Information designed to assist students in identifying different types of academic writing, and the purpose behind each.

Literature Review Diagram (text only is below the image)

Diagram of the literature review process. Full text and transcription is below the image.

Image taken from The University of New South Wales. "Getting Started on Your Literature Review." Retrieved 17 August, 2012 from http://www.lc.unsw.edu.au/onlib/litrev.html

[The following is a transcript of the text in the diagram image above]

Some of the questions the review of the literature (literature search and review on your topic) can answer:

What are the key sources?

What are the major issues and debates about the topic?

What are the political stand pointpoints?

What are the origins and definitions of the topic?

What are the key theories, concepts, and ideas?

What are the epistemological and ontological grounds for the discipline?

How is the knowledge on the topic organized?

What are the main questions and problems that have been addresses to date?

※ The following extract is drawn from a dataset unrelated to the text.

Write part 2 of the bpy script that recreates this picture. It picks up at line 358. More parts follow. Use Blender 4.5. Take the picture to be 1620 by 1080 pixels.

How have approaches to these questions increased our understanding and knowledge?


Adapted from Hart, C. (1998). Doing a literature review: Releasing the social science research imagination. London, Sage. P. 14. Source: The Learning Centre UNSW hppt://www.lc.unsw.edu.au

Structure

The structure of a literature review is usually fairly straightforward, with an introduction, review, and conclusion, but there are several different ways to organize the sources being reviewed including:

Chronologically, by publication date

Thematically

According to Methodology

The organization of the review section can reveal important trends or advancements in the field and is evidence of a deliberate and educated choice made by the author.

Purpose

A literature review is an evaluative account of what has been published on a topic by accredited scholars and researchers.  The purpose of a literature review IS NOT to create an original argument and support your position with scholarly research (this is the typical college research paper assignment), but instead to summarize the available research in the field to assess the value of the research already done by others, identify prevalent trends and discover what research remains to be done in a particular subject area.  Literature reviews direct the formation of new research questions and are routinely included in the opening sections of scholarly research reports.  A successful literature review must be defined by a guiding concept such as a specific research objective.   

Elements of the Literature Review

There are many different ways to organize your references in a literature review, but every review should have certain basic elements. 

Introduction – an overview of the topic, and the author’s objectives in completing the literature review.

Review – works divided into categories according to whatever structure the author is using (thematic, historical, by methodology ect.) and a comparison of each work in the context of the others.

Conclusion – the author’s analysis and evaluation of the reviewed works.